Naela El Assaad: Gathering Dust

All Images: Naela El Assaad, from the series Gathering Dust, Archival pigment print. Courtesy of the Artist.

With text by Dalia Hashim, writer, editor, and linguist focused on narratology and creative expressions of sociocultural pathologies.

This series marks something of a journey inwards, an ever-sentimental quest for a connection to one’s roots. Naela’s story is not an unfamiliar one. Many Middle Eastern families left their homes in search of brighter futures for their children. In Naela El Assaad’s case, this future brought her back to the place that her father’s family had left decades ago.

El Assaad visited Lebanon, her father’s country of birth, for the first time in 2010. Her series, Gathering Dust (2010), is a documentation of the family home she visited while there: a stately property that had been abandoned in 1975. Untouched since then, it looked as though it were preserved as a time capsule, the floors coveredin dust and the furniture and belongings all seeming to have lived a life filled with stories to tell of what they had seen since left behind. The halls, whispering memories of secrets never to be told.

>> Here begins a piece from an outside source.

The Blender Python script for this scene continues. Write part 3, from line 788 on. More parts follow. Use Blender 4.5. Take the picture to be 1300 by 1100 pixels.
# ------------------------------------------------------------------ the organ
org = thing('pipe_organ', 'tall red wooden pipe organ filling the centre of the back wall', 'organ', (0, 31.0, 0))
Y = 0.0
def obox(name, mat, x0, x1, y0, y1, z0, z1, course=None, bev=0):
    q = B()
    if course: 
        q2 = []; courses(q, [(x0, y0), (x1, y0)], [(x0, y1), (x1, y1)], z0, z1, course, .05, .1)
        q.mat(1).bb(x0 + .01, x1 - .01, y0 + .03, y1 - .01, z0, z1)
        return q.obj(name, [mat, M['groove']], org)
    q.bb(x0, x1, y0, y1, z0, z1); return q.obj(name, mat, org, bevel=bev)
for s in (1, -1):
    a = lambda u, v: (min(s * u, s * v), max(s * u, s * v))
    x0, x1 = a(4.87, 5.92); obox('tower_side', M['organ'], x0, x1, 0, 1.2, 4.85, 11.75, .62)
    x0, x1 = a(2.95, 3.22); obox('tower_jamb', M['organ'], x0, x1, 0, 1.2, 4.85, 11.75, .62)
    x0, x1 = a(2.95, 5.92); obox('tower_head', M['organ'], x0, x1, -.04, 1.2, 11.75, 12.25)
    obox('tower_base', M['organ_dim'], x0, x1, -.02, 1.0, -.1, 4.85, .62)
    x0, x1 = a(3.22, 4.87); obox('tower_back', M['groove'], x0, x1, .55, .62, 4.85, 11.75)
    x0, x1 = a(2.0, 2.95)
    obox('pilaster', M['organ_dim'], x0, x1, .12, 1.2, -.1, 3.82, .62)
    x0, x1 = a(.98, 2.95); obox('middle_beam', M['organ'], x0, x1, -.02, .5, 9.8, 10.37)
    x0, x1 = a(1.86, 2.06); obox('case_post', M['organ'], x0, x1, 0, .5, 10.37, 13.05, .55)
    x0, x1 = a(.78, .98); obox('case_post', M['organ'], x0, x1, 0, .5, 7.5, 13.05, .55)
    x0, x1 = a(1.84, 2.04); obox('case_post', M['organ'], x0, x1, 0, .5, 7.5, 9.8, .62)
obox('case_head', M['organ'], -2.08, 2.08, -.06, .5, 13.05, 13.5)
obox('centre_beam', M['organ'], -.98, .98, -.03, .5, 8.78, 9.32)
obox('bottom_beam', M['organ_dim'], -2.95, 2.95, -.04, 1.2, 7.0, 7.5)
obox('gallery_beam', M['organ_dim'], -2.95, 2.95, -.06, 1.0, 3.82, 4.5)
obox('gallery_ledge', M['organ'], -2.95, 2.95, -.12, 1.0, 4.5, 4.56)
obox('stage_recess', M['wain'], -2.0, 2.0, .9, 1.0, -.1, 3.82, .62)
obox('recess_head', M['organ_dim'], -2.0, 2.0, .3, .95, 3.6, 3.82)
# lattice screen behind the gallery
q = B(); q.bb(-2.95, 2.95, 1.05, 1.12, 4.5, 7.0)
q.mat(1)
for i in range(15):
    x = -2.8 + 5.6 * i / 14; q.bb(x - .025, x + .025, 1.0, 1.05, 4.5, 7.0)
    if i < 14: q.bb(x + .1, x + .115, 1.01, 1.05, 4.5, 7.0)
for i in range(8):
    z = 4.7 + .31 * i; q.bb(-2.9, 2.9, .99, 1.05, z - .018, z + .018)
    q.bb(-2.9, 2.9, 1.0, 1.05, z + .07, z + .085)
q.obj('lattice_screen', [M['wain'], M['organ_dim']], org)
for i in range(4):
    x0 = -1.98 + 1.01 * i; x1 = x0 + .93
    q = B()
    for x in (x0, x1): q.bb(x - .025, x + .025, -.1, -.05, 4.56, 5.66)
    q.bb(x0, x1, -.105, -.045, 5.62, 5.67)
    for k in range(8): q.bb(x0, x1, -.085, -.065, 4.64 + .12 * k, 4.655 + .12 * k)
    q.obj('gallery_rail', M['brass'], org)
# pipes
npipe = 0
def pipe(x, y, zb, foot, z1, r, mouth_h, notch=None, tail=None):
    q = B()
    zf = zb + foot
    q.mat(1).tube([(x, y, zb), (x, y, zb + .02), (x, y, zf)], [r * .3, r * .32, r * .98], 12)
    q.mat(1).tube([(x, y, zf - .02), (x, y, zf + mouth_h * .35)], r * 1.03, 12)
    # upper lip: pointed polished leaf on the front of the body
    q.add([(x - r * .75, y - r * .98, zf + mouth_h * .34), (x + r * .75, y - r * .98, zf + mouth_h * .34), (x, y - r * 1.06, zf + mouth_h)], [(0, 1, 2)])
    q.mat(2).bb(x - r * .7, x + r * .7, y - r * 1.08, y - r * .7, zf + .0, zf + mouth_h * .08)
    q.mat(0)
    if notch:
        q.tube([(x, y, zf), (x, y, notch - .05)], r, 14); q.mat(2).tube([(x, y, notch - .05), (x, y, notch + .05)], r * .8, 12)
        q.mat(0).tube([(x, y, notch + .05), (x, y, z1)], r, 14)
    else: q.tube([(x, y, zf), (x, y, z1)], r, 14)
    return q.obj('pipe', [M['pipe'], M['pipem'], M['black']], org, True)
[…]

Although she was born in the South of France in 1980, El Assaad could not obtain French citizenship as neither of her parents were French. She was given her father’s Lebanese nationality and lived between Europe and America where she studied and worked for twenty-six years. After years of perpetual visas and an eight year interlude at the bottom of a pile in the US immigration system, El Assaad was told to take voluntary leave to wait outside the US for her impending Green Card. She was sent to Lebanon, her “country of origin,” a place she had never been before, leaving all she knew behind—the comfort of her home and family, and her belongings, as her own family had done many years ago.

Feeling somewhat displaced, she took comfort amongst the abandoned items and rooms filled with her family’s photos and belongings, each one taking on its own identity, like a family member in an old photo album. The rooms, though void of physical life, felt alive with the history they held. Frozen in time, gathering dust.